Making a Federal Queso It

Jul 12, 2005 17:28

Via robotwisdom, mainly for anarqueso, gordonzola, and the rest of the cheese crew. Your nemesis has been uncovered; the EVIL cheese makers. Also I was obligated to make a dumb joke in the headline so shut up about it already.Feds charge pair in cheese-making scam
WAYNE PARRY
Associated Press

NEWARK, N.J. - They touted their cheese as better than the rest, and their company was hailed as one of the best small businesses in America.

But a federal court indictment claims the success story of now-defunct cheese maker Suprema Specialties was full of holes. The company's former chief executive and chief financial officer are accused of participating in a massive scheme with customers and suppliers to claim more than $600 million in non-existent sales.

Mark Cocchiola, 49, of Englewood Cliffs, a founder of the Paterson-based company, and Steven Venechanos, 46, of New Milford, its chief financial officer and corporate secretary, were charged Monday in a 38-count indictment, accused of conspiracy, bank fraud, securities fraud, mail and wire fraud.

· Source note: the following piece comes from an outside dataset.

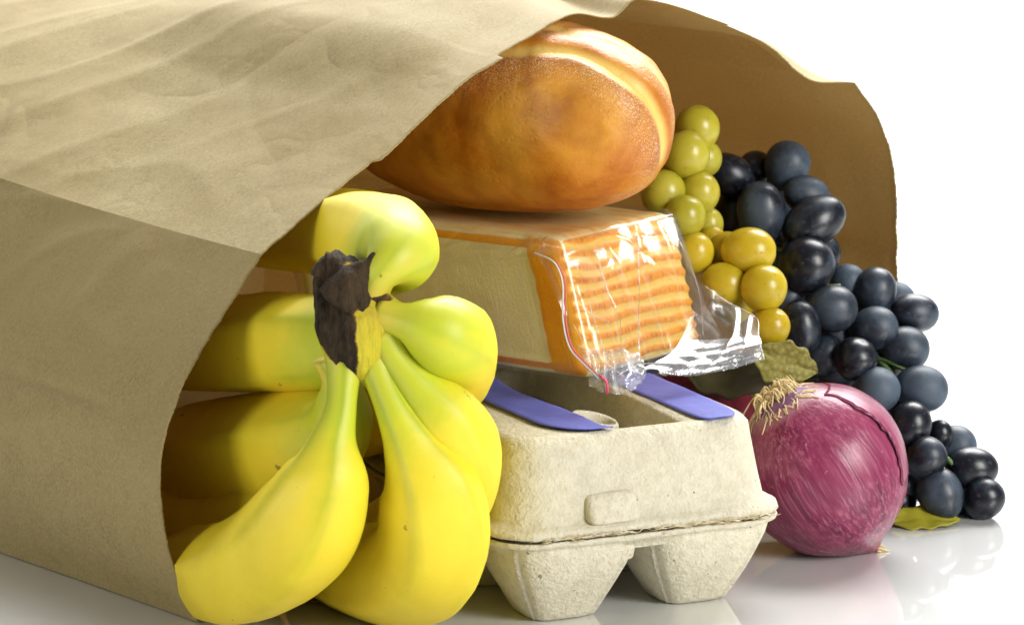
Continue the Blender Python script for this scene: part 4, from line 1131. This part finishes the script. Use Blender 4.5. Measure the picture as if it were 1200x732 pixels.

The indictments came the same day that the U.S. Securities and Exchange Commission filed a civil complaint against the pair, alleging they broke securities laws and regulations.

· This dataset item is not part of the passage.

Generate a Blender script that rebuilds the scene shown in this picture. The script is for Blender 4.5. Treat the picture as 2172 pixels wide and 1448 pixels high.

Before it collapsed in 2002, Suprema was hailed in the financial press as among the best-performing small companies in the country. It was twice named to Forbes magazine's top 200 small companies, and made Fortune magazine's top 100 list.

"Suprema was essentially an illusion as a business, and a lie for investors," said U.S. Attorney Christopher Christie. "It was in business to provide a means for fraud."

Attorneys for both defendants did not immediately return calls seeking comment Tuesday.

The federal indictment claims the men participated with major customers to falsely inflate Suprema's sales by creating false invoices to make it appear as if the company had sold cheese to the customers.

The scheme also involved the company having vendors ship imitation cheese products that Suprema then labeled as higher-priced, premium, all-natural Italian cheese. This falsely boosted the value of the company's inventory, prosecutors said.

The phony financial numbers were reported to Suprema's lenders, to the SEC and to investors through traveling investment tours, according to the indictment. The company managed to land $140 million in lines of credit before it fell apart three years ago.

Cocchiola made more than $2.5 million from stock sales, and Venechanos got more than $1 million, prosecutors said. They could get 30 years in prison if convicted.

In January 2004, three former customers and a former Suprema manager pleaded guilty to conspiracy, securities fraud and food adulteration. Last March, a different former customer admitted conspiracy and securities fraud charges.